Synchrotron Emission from Pair Cascades in AGN Environments

TL;DR

This paper explores how synchrotron emission from pair cascades in AGN environments affects gamma-ray observations, revealing that magnetic field strength cannot be determined from gamma-ray spectra alone without observing cascade synchrotron emission.

Contribution

It demonstrates the importance of cascade synchrotron emission in constraining magnetic fields and explains spectral features in blazars related to pair cascades.

Findings

Cascade synchrotron emission can mimic the big blue bump in blazar spectra.

Magnetic field strength cannot be uniquely determined from gamma-ray spectra alone.

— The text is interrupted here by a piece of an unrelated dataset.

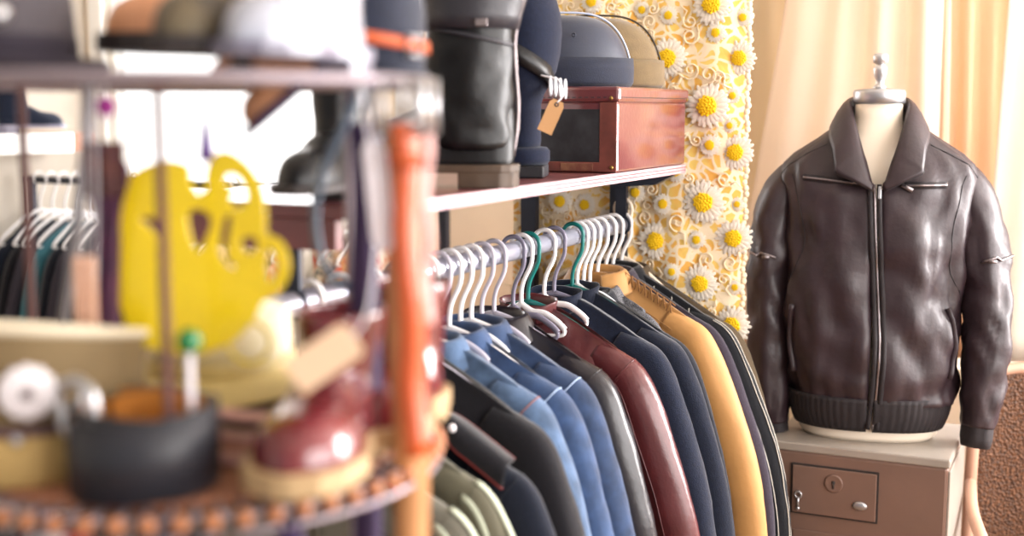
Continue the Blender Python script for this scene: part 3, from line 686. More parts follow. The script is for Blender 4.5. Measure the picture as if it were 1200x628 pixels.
for i, (x, z, r) in enumerate(DA):
    if proto is None:
        d = daisy_mesh(20, 3).build('daisy', 'petal', pn, solid=.05)
        c = MB()
        for k in range(40):
            q = (k/40)**.5; a = k*2.39996; c.ball((q*.40*math.cos(a), -.24-.10*(1-q*q), q*.40*math.sin(a)), .085, 6)
        c.ball((0, -.15, 0), (.40, .14, .40), 16).build('flower_centre', 'yellowpaint', d)
        proto = d
    else: d = copy_tree(proto, pn)
    d.location = (x+1.07, pw(x+1.07, z-1.2)-.004, z-1.2); d.scale = (r, r, r); d.rotation_euler = (0, i*.7, 0)
b = MB(); rnd = random.Random(11); placed = []
tries = 0
while len(placed) < 230 and tries < 6000:
    tries += 1
    x = rnd.uniform(PX0+.02, PX1-.02); z = rnd.uniform(-.25, .95); r = rnd.uniform(.013, .026)
    if any((x-(a-1.07+2.14 if False else a+1.07))**2+(z-(c_-1.2))**2 < (r_*.93+r*.6)**2 for a, c_, r_ in DA): continue
    if any((x-a)**2+(z-c_)**2 < ((r_+r)*.62)**2 for a, c_, r_ in placed): continue
    placed.append((x, z, r)); ph = rnd.uniform(0, 6.28); sg = rnd.choice((-1, 1)); pts = []
    for k in range(22):
        q = k/21; a = ph+sg*q*8.5; rr = r*(1-.85*q); pts.append((x+rr*math.cos(a), pw(x, z)-.008, z+rr*math.sin(a)))
    b.tube(pts, .0024, 5)
    tip = Vector(pts[0]); a = ph-sg*.9
    b.tube([tip, tip+Vector((math.cos(ph-sg*1.4), 0, math.sin(ph-sg*1.4)))*r*.8, tip+Vector((math.cos(ph-sg*.6), 0, math.sin(ph-sg*.6)))*r*1.5], .0022, 5)
b.build('lace_scrollwork', 'lace', pn)['kind'] = 'stuff'

# ------------------------------------------------------------------ safe, mannequin, leather jacket
sf = thing('safe', 'brown metal strongbox with a small keyhole door, under the mannequin', 'safe', (-.49, 3.185, 0))
MB().box((0, 0, .43), (.424, .36, .86)).build('cabinet', 'safe', sf, smooth=False, bevel=.008)
MB().box((0, 0, .869), (.43, .366, .022)).build('top_plate', 'safetop', sf, smooth=False, bevel=.004)
MB().box((.2135, 0, .43), (.006, .35, .84)).build('side_panel', 'safetop', sf, smooth=False, bevel=.002)
fy = -.181
MB().box((-.052, fy, .765), (.212, .005, .128)).build('door_gap', 'safedark', sf, smooth=False)
dr = MB().box((-.052, fy-.003, .765), (.203, .008, .119)).build('door', 'safe', sf, smooth=False, bevel=.002)
MB().lathe([(.0, 0), (.021, 0), (.023, .003), (.021, .006), (.017, .005), (.001, .005)], 28).build('keyhole_plate', 'safe', dr, loc=(-.052, fy-.005, .790), rot=(PI/2, 0, 0))
b = MB().ball((-.052, fy-.012, .793), (.0045, .002, .0045), 10); b.box((-.052, fy-.012, .785), (.004, .003, .014)); b.build('keyhole', 'safedark', dr)
b = MB().lathe([(.0, 0), (.018, 0), (.018, .004), (.012, .007), (.001, .007)], 24, sy=.6); b.build('oval_badge', 'steel', dr, loc=(.012, fy-.006, .742), rot=(PI/2, 0, 0))
b = MB().ring((-.137, fy-.012, .752), .008, .0025, 16, 6, 'y'); b.box((-.137, fy-.012, .733), (.005, .004, .026)); b.ball((-.137, fy-.012, .717), (.0055, .004, .005), 8); b.build('key', 'steel', dr)
MB().box((.0, fy-.001, .52), (.30, .004, .28)).build('lower_panel', 'safe', sf, smooth=False, bevel=.002)

MX, MY, MZ, MR = -.497, 3.185, .88, math.radians(11)
mn = thing('mannequin_torso', 'cream tailor mannequin with silver neck cap, standing on the strongbox', 'mannequin', (MX, MY, MZ), MR)
def oval(hw, hd, z, cy=0, n=40, e=.85): return [(hw*math.copysign(abs(math.sin(a))**e, math.sin(a)), cy-hd*math.copysign(abs(math.cos(a))**e, math.cos(a)), z) for a in [2*PI*k/n for k in range(n)]]
MB().loft([oval(*q) for q in ((.165, .105, .0), (.178, .112, .012), (.185, .115, .05), (.175, .108, .12), (.165, .10, .22), (.17, .102, .32), (.185, .112, .45), (.19, .11, .55), (.185, .095, .63), (.15, .08, .69), (.10, .07, .735), (.068, .063, .765), (.060, .058, .80), (.060, .058, .832), (.05, .05, .838))]).build('torso', 'cream', mn)
MB().lathe([(.001, .832), (.060, .832), (.066, .836), (.0665, .862), (.063, .868), (.02, .872), (.001, .872)], 40).build('neck_cap', 'steel', mn)
MB().lathe([(.001, .870), (.018, .870), (.016, .876), (.010, .882), (.010, .89), (.016, .900), (.018, .915), (.018, .922), (.012, .926), (.012, .930), (.019, .934), (.020, .95), (.016, .956), (.001, .958)], 24).build('finial', 'silver', mn)

jk = thing('leather_jacket', 'dark brown zipped leather jacket worn by the mannequin on the strongbox', 'jacket', (MX, MY, MZ), MR)
SEC = [(.100, .208, .145), (.16, .220, .160), (.25, .224, .157), (.36, .224, .152), (.46, .228, .150), (.54, .234, .144), (.61, .244, .130), (.655, .250, .115), (.685, .240, .102), (.71, .212, .092), (.735, .172, .084), (.758, .136, .078), (.785, .100, .073)]
ZV = .63
def sec(z): return interp([(a, b_) for a, b_, c_ in SEC], z), interp([(a, c_) for a, b_, c_ in SEC], z)
def S(a, z, g=0):
    hw, hd = sec(z); e = .82
    f = .020*max(-.4, noise.noise(Vector((math.sin(a)*3+z*3, math.cos(a)*3, z*7+2))))*sstep(.66, .5, z)*sstep(.10, .22, z)+.008*noise.noise(Vector((math.sin(a)*2.4, math.cos(a)*2.4, z*4.5)))+.011*noise.noise(Vector((math.sin(a)*5+z*4, math.cos(a)*5+3, z*13)))+.004*noise.noise(Vector((math.sin(a)*9, math.cos(a)*9+7, z*24)))
    f *= 1-.7*sstep(.62, .74, z)
    f += .010*math.sin(z*55+3*math.sin(a*2))*sstep(.22, .10, z)*abs(math.sin(a))
    return Vector(((hw+f+g)*math.copysign(abs(math.sin(a))**e, math.sin(a)), -(hd+f+g)*math.copysign(abs(math.cos(a))**e, math.cos(a)), z))
rows = []
for i in range(56):
    z = .10+.685*i/55; th = 0.012 if z < ZV else .012+.60*((z-ZV)/(.785-ZV))**.9
    rows.append([S(th+(2*PI-2*th)*k/96, z) for k in range(97)])
MB().grid(rows).build('body', 'jacketleather', jk, solid=.004)
# ribbed hem band
rows = []
for i in range(9):
    q = i/8; z = .032+.085*q; hw = .190+.019*q+.006*math.sin(PI*q); hd = .125+.026*q+.006*math.sin(PI*q)
    rows.append([(lambda a: ((hw+.0008*math.sin(a*70))*math.copysign(abs(math.sin(a))**.82, math.sin(a)), -(hd+.0008*math.sin(a*70))*math.copysign(abs(math.cos(a))**.82, math.cos(a)), z))(.02+(2*PI-.04)*k/300) for k in range(301)])
MB().grid(rows).build('hem_band', 'jacketrib', jk, solid=.006)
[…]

Observing synchrotron emission from cascades is essential to break degeneracies.

Abstract

Recent detections of very-high-energy (VHE, E > 100 GeV) gamma-ray blazars which do not belong to the high frequency peaked BL Lac (HBL) class, suggest that gamma-gamma absorption and pair cascading might occur in those objects. In the presence of even weak magnetic fields, these Compton-supported pair cascades will be deflected and contribute to the Fermi gamma-ray flux of radio galaxies. We demonstrate that, in this scenario, the magnetic field can not be determined from a fit of the cascade emission to the gamma-ray spectrum alone, and the degeneracy can only be lifted if the synchrotron emission from the cascades is observed as well. We illustrate this fact with the example of NGC 1275. We point out that the cascade synchrotron emission may produce spectral features reminiscent of the big blue bump observed in the spectral energy distributions of several blazars, and illustrate this idea for 3C 279.